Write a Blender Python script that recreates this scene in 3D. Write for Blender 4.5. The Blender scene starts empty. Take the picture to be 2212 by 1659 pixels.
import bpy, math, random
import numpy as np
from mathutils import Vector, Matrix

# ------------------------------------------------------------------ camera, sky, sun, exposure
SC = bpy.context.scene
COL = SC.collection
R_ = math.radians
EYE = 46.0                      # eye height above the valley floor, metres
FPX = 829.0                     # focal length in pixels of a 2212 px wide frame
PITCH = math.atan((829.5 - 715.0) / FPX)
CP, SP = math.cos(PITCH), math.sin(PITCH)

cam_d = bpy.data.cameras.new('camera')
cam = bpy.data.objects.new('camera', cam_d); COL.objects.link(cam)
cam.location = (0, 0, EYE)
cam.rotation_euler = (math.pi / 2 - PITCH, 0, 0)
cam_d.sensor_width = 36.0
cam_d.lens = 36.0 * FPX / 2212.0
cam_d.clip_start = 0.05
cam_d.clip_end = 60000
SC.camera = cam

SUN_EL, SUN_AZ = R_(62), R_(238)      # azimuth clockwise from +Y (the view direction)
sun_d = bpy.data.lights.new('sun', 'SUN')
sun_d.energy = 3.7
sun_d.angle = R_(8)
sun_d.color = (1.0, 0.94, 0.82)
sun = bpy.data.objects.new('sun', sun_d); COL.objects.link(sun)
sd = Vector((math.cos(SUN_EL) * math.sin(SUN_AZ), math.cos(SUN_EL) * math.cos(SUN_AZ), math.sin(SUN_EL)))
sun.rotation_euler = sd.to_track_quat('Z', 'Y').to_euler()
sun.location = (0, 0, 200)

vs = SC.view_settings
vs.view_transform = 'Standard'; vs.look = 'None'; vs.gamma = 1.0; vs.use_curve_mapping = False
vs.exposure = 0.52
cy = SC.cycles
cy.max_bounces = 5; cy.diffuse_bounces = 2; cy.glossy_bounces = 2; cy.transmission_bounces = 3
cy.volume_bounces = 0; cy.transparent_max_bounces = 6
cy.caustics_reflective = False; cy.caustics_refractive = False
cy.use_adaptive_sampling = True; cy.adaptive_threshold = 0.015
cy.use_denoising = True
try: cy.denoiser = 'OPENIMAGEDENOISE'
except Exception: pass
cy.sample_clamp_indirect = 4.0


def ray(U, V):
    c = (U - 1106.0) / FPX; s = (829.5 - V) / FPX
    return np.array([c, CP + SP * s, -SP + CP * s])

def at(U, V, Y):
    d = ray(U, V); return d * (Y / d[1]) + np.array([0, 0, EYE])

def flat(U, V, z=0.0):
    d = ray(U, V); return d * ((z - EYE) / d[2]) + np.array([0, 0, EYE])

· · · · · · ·

§ **Your task**
Which lines contain "scene"? Show each of them.

§ **Final answer**
Write a Blender Python script that recreates this scene in 3D. Write for Blender 4.5. The Blender scene starts empty. Take the picture to be 2212 by 1659 pixels.
SC = bpy.context.scene